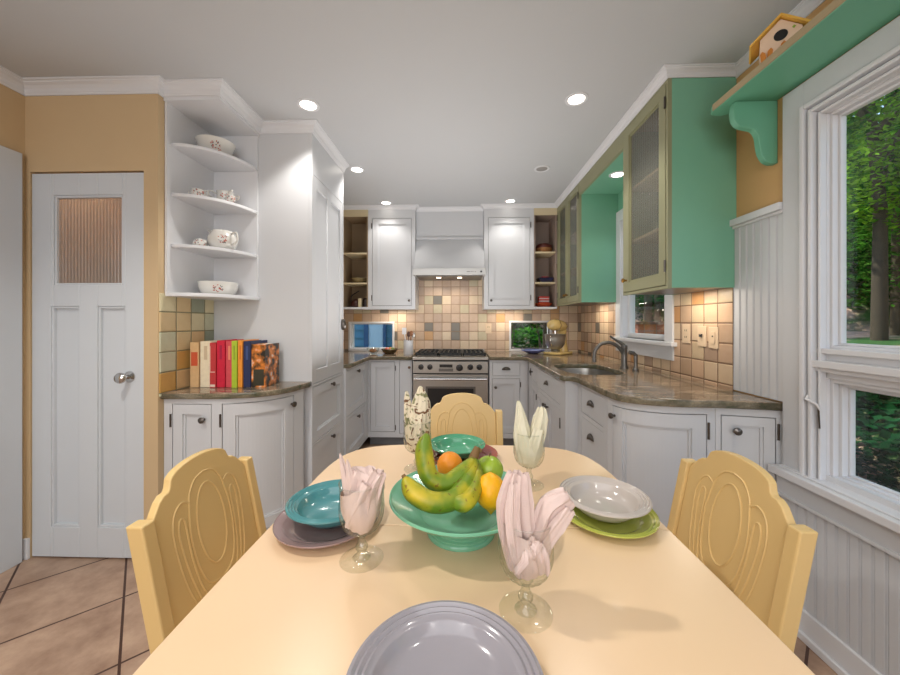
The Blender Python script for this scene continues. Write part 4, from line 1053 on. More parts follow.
# C: far right goblet - ivory
x,y = .218,1.115; mb = MB()
wad(mb,(x,y),zz(.062),zz(.160),.022,.042,3,lambda a: .010*cos(a+3))
lobe(mb,P_(x,y,(-.010,-.01,.08),(-.022,-.014,.16),(-.028,-.014,.215),(-.036,-.014,.268)),[.026,.028,.018,.004],[.018,.018,.010,.003],(1,.2,0),4,.16)
lobe(mb,P_(x,y,(.010,-.006,.09),(.026,-.010,.17),(.034,-.012,.215),(.038,-.014,.248)),[.018,.024,.022,.010],[.016,.018,.014,.006],(1,.1,.1),6,.2,2)
lobe(mb,P_(x,y,(.006,-.024,.09),(.012,-.034,.14),(.024,-.030,.186)),[.014,.018,.018],[.008,.010,.008],(1,.1,-.3),4,.16,1)
napkin(mb,IVORY,'ivory linen napkin with one tall point, in the far right goblet')
# D: far left goblet - leaf print
x,y = -.150,1.225; mb = MB()
wad(mb,(x,y),zz(.062),zz(.160),.022,.042,4,lambda a: .010*cos(a+1))
lobe(mb,P_(x,y,(.004,-.01,.08),(.008,-.014,.17),(.014,-.014,.24),(.012,-.014,.292)),[.030,.038,.030,.003],[.018,.018,.012,.002],(1,.1,0),5,.12)
lobe(mb,P_(x,y,(-.018,-.01,.10),(-.030,-.014,.18),(-.034,-.014,.24),(-.036,-.014,.275)),[.012,.014,.012,.004],[.010,.010,.008,.003],(1,-.2,0),3,.14)
lobe(mb,P_(x,y,(.0,-.03,.10),(.004,-.036,.15),(.010,-.03,.20)),[.014,.02,.014],[.008,.010,.006],(1,0,.3),4,.2,2)
napkin(mb,PRINT,'cream napkin printed with brown leaves, in the goblet behind the bananas')
# forks / flatware? none shown

# ================================================================ COOKBOOKS
bz = .8856
books = [ # x0, x1, height, depth, colour, band colour, label
 (-1.462,-1.408,.245,.17,(206,170,124),(196,84,52),'tan cookbook with an orange-red block on its spine, leftmost of the row'),
 (-1.403,-1.335,.250,.18,(226,214,186),(200,180,150),'thick cream cookbook beside the tan one'),
 (-1.332,-1.295,.243,.17,(188,52,56),(228,206,190),'slim red cookbook with a white foot, right of the cream one'),
 (-1.292,-1.243,.255,.18,(200,26,58),(160,20,60),'crimson cookbook with speckled spine, the brightest red one'),
 (-1.240,-1.197,.250,.175,(206,74,84),(226,140,110),'rose pink cookbook left of the lime green one'),
 (-1.194,-1.162,.253,.17,(166,190,50),(140,160,40),'lime green cookbook, the only green one in the row'),
 (-1.159,-1.132,.255,.17,(230,144,48),(206,110,36),'slim orange cookbook between lime green and navy'),
 (-1.129,-1.084,.25,.18,(32,44,84),(60,80,130),'navy blue cookbook left of the wide food-photo one'),
]
PAGES = paint('book pages', (232,224,204), .8)
bk = lambda x: -1.572+(x+1.462)*.936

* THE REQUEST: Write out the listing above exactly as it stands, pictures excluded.

* RESULT OF THE TASK:
The Blender Python script for this scene continues. Write part 4, from line 1053 on. More parts follow.
# C: far right goblet - ivory
x,y = .218,1.115; mb = MB()
wad(mb,(x,y),zz(.062),zz(.160),.022,.042,3,lambda a: .010*cos(a+3))
lobe(mb,P_(x,y,(-.010,-.01,.08),(-.022,-.014,.16),(-.028,-.014,.215),(-.036,-.014,.268)),[.026,.028,.018,.004],[.018,.018,.010,.003],(1,.2,0),4,.16)
lobe(mb,P_(x,y,(.010,-.006,.09),(.026,-.010,.17),(.034,-.012,.215),(.038,-.014,.248)),[.018,.024,.022,.010],[.016,.018,.014,.006],(1,.1,.1),6,.2,2)
lobe(mb,P_(x,y,(.006,-.024,.09),(.012,-.034,.14),(.024,-.030,.186)),[.014,.018,.018],[.008,.010,.008],(1,.1,-.3),4,.16,1)
napkin(mb,IVORY,'ivory linen napkin with one tall point, in the far right goblet')
# D: far left goblet - leaf print
x,y = -.150,1.225; mb = MB()
wad(mb,(x,y),zz(.062),zz(.160),.022,.042,4,lambda a: .010*cos(a+1))
lobe(mb,P_(x,y,(.004,-.01,.08),(.008,-.014,.17),(.014,-.014,.24),(.012,-.014,.292)),[.030,.038,.030,.003],[.018,.018,.012,.002],(1,.1,0),5,.12)
lobe(mb,P_(x,y,(-.018,-.01,.10),(-.030,-.014,.18),(-.034,-.014,.24),(-.036,-.014,.275)),[.012,.014,.012,.004],[.010,.010,.008,.003],(1,-.2,0),3,.14)
lobe(mb,P_(x,y,(.0,-.03,.10),(.004,-.036,.15),(.010,-.03,.20)),[.014,.02,.014],[.008,.010,.006],(1,0,.3),4,.2,2)
napkin(mb,PRINT,'cream napkin printed with brown leaves, in the goblet behind the bananas')
# forks / flatware? none shown

# ================================================================ COOKBOOKS
bz = .8856
books = [ # x0, x1, height, depth, colour, band colour, label
 (-1.462,-1.408,.245,.17,(206,170,124),(196,84,52),'tan cookbook with an orange-red block on its spine, leftmost of the row'),
 (-1.403,-1.335,.250,.18,(226,214,186),(200,180,150),'thick cream cookbook beside the tan one'),
 (-1.332,-1.295,.243,.17,(188,52,56),(228,206,190),'slim red cookbook with a white foot, right of the cream one'),
 (-1.292,-1.243,.255,.18,(200,26,58),(160,20,60),'crimson cookbook with speckled spine, the brightest red one'),
 (-1.240,-1.197,.250,.175,(206,74,84),(226,140,110),'rose pink cookbook left of the lime green one'),
 (-1.194,-1.162,.253,.17,(166,190,50),(140,160,40),'lime green cookbook, the only green one in the row'),
 (-1.159,-1.132,.255,.17,(230,144,48),(206,110,36),'slim orange cookbook between lime green and navy'),
 (-1.129,-1.084,.25,.18,(32,44,84),(60,80,130),'navy blue cookbook left of the wide food-photo one'),
]
PAGES = paint('book pages', (232,224,204), .8)
bk = lambda x: -1.572+(x+1.462)*.936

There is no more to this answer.